:: Exercise ::
Restate, exactly and without pictures, the lines from the start of the listing below through the line holding "NX, RUN, RISE = 0.800, 0.277, 0.1965".

- - - -

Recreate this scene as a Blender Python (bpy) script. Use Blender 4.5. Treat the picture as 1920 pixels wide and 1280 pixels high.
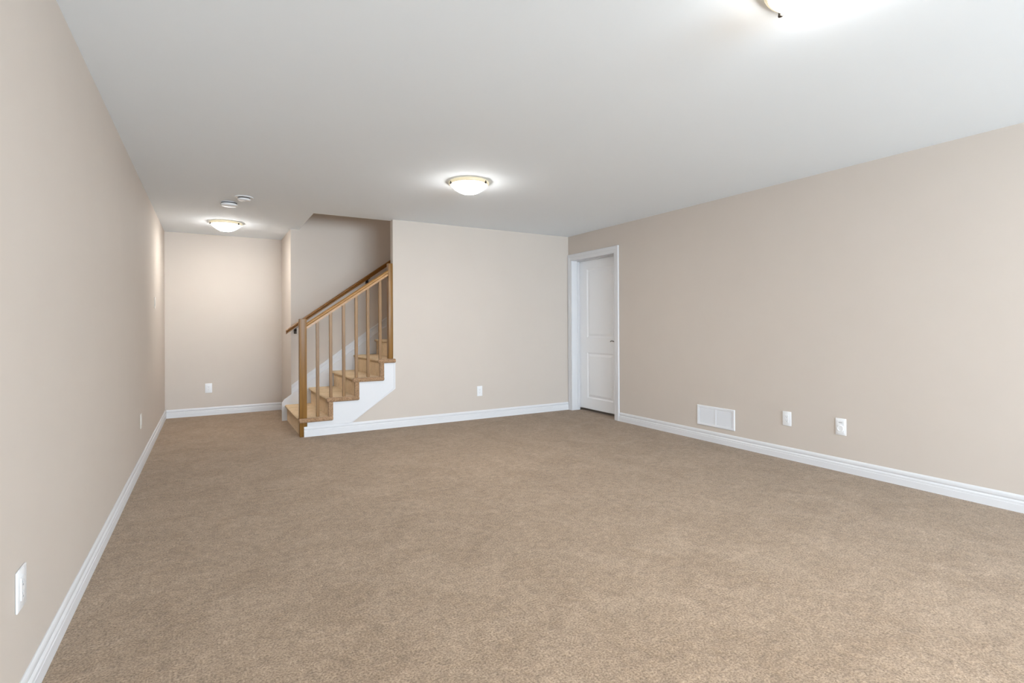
import bpy, bmesh, math
from mathutils import Vector, Matrix

for o in list(bpy.data.objects):
    bpy.data.objects.remove(o, do_unlink=True)
S = bpy.context.scene
C = S.collection

# ------------------------------------------------------------ dimensions (m)
XL, XR = -0.488, 4.272          # left / right wall faces
YB, YA = 5.804, 7.908           # stair wall face / hall end wall face
YR = -4.6                       # rear wall (behind the camera)
H = 2.368
WT = 0.089                      # partition thickness
XC, YF = 0.875, 6.964           # hall corner, stairwell far wall face
XO = 0.971                      # stair opening edge in the ceiling
XE = 1.808                      # end of the stair wall
XS = 4.75                       # stairwell end
ZS = 4.9                        # stairwell ceiling
NX, RUN, RISE = 0.800, 0.277, 0.1965

# ------------------------------------------------------------ camera
cam_d = bpy.data.cameras.new('camera')
cam = bpy.data.objects.new('camera', cam_d); C.objects.link(cam)
yaw, pitch, roll = 0.526404, 0.002134, -0.004917
s_, c_ = math.sin(yaw), math.cos(yaw)
F = Vector((s_*math.cos(pitch), c_*math.cos(pitch), math.sin(pitch)))
R = Vector((c_, -s_, 0)); U = R.cross(F)
R, U = R*math.cos(roll)+U*math.sin(roll), U*math.cos(roll)-R*math.sin(roll)
M = Matrix((R, U, -F)).transposed().to_4x4(); M.translation = Vector((0, 0, 1.15))
cam.matrix_world = M
cam_d.sensor_width = 36; cam_d.lens = 976.806/1920*36
cam_d.shift_y = -(640-608.871)/1920
cam_d.clip_start = 0.02
S.camera = cam

# ------------------------------------------------------------ view, world, added fill lights
S.view_settings.view_transform = 'Standard'
S.view_settings.look = 'None'
S.view_settings.exposure = 0.36
S.view_settings.gamma = 1.0
S.view_settings.use_curve_mapping = False
W = bpy.data.worlds.new('world'); S.world = W; W.use_nodes = True
W.node_tree.nodes['Background'].inputs[0].default_value = (0.75, 0.86, 1.0, 1)
W.node_tree.nodes['Background'].inputs[1].default_value = 0.6

def area(name, loc, rot, sx, sy, power, color):
    d = bpy.data.lights.new(name, 'AREA'); d.shape = 'RECTANGLE'
    d.size = sx; d.size_y = sy; d.energy = power; d.color = color
    o = bpy.data.objects.new(name, d); C.objects.link(o)
    o.location = loc; o.rotation_euler = rot
    return o
# rear fill added behind the camera, tilted up to brighten the ceiling
area('rear_fill', (1.9, YR-0.2, 1.25), (math.radians(135), 0, 0), 3.9, 1.8, 650, (0.74, 0.88, 1.0))
LAMP_POWER = 40.0
WARM = (1.0, 0.975, 0.94)
# unseen fill added at the top of the stairwell to brighten it
area('stairwell_fill', (3.4, 6.43, ZS-0.05), (0, 0, 0), 0.5, 0.5, 13, (1.0, 0.93, 0.86))

# ------------------------------------------------------------ materials
def mat(name, col, rough=0.6, spec=0.3, metal=0.0):
    m = bpy.data.materials.new(name); m.use_nodes = True
    b = m.node_tree.nodes['Principled BSDF']
    b.inputs['Base Color'].default_value = (*col, 1)
    b.inputs['Roughness'].default_value = rough
    b.inputs['Specular IOR Level'].default_value = spec
    b.inputs['Metallic'].default_value = metal
    return m

def noisy(name, col_a, col_b, scale, rough, bump=0.1, bscale=None, spec=0.3, dist=0.001, detail=3, stretch=(1, 1, 1)):
    m = mat(name, col_a, rough, spec); nt = m.node_tree; N = nt.nodes; L = nt.links
    b = N['Principled BSDF']
    tc = N.new('ShaderNodeTexCoord'); mp = N.new('ShaderNodeMapping'); mp.inputs['Scale'].default_value = stretch
    L.new(tc.outputs['Object'], mp.inputs['Vector'])
    n = N.new('ShaderNodeTexNoise'); n.inputs['Scale'].default_value = scale; n.inputs['Detail'].default_value = detail
    L.new(mp.outputs[0], n.inputs['Vector'])
    r = N.new('ShaderNodeValToRGB')
    r.color_ramp.elements[0].position = 0.3; r.color_ramp.elements[1].position = 0.7
    r.color_ramp.elements[0].color = (*col_a, 1); r.color_ramp.elements[1].color = (*col_b, 1)
    L.new(n.outputs['Fac'], r.inputs[0]); L.new(r.outputs[0], b.inputs['Base Color'])
    if bump:
        n2 = N.new('ShaderNodeTexNoise'); n2.inputs['Scale'].default_value = bscale or scale; n2.inputs['Detail'].default_value = 2
        L.new(mp.outputs[0], n2.inputs['Vector'])
        bp = N.new('ShaderNodeBump'); bp.inputs['Strength'].default_value = bump; bp.inputs['Distance'].default_value = dist
        L.new(n2.outputs['Fac'], bp.inputs['Height']); L.new(bp.outputs[0], b.inputs['Normal'])
    return m

WALL = noisy('beige_wall_paint', (0.590, 0.525, 0.467), (0.600, 0.535, 0.476), 3.0, 0.75, 0.06, 260, spec=0.2)
CEIL = noisy('white_ceiling_paint', (0.875, 0.925, 0.97), (0.88, 0.93, 0.975), 2.0, 0.9, 0.05, 200, spec=0.1)
TRIM = mat('white_trim_paint', (0.71, 0.71, 0.725), 0.42, 0.35)
DOORP = mat('white_door_paint', (0.90, 0.91, 0.93), 0.45, 0.35)
PLAS = mat('white_plastic', (0.82, 0.825, 0.84), 0.35, 0.4)
IVORY = mat('off_white_plastic', (0.70, 0.655, 0.60), 0.5, 0.3)
GREY = mat('grey_slot', (0.30, 0.30, 0.31), 0.6)
DARK = mat('gap_shade', (0.06, 0.06, 0.06), 0.7)  # shade inside the alarm gap, put in as colour
BRONZE = mat('dark_bronze_metal', (0.035, 0.028, 0.022), 0.35, 0.5, 0.6)
NICKEL = mat('grey_nickel', (0.09, 0.085, 0.08), 0.4, 0.5, 0.7)
GRL = mat('white_enamel_metal', (0.78, 0.79, 0.82), 0.4, 0.4)
OUT = mat('plain_outer_shell', (0.5, 0.5, 0.5), 0.9)

def wood(name, a, b_, rough=0.38, axis='Z'):
    st = {'Z': (30, 30, 1.6), 'X': (1.6, 30, 30)}[axis]
    m = noisy(name, a, b_, 1.6, rough, 0.08, 2.0, spec=0.4, detail=5, stretch=st)
    return m
OAK_V = wood('honey_oak_upright', (0.185, 0.084, 0.015), (0.270, 0.132, 0.028))
OAK_R = wood('honey_oak_rail', (0.30, 0.142, 0.036), (0.41, 0.208, 0.062), 0.3, 'X')
OAK_D = wood('dark_oak_rail', (0.17, 0.066, 0.008), (0.25, 0.105, 0.017), 0.3, 'X')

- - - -

:: Task output ::
Recreate this scene as a Blender Python (bpy) script. Use Blender 4.5. Treat the picture as 1920 pixels wide and 1280 pixels high.
import bpy, bmesh, math
from mathutils import Vector, Matrix

for o in list(bpy.data.objects):
    bpy.data.objects.remove(o, do_unlink=True)
S = bpy.context.scene
C = S.collection

# ------------------------------------------------------------ dimensions (m)
XL, XR = -0.488, 4.272          # left / right wall faces
YB, YA = 5.804, 7.908           # stair wall face / hall end wall face
YR = -4.6                       # rear wall (behind the camera)
H = 2.368
WT = 0.089                      # partition thickness
XC, YF = 0.875, 6.964           # hall corner, stairwell far wall face
XO = 0.971                      # stair opening edge in the ceiling
XE = 1.808                      # end of the stair wall
XS = 4.75                       # stairwell end
ZS = 4.9                        # stairwell ceiling
NX, RUN, RISE = 0.800, 0.277, 0.1965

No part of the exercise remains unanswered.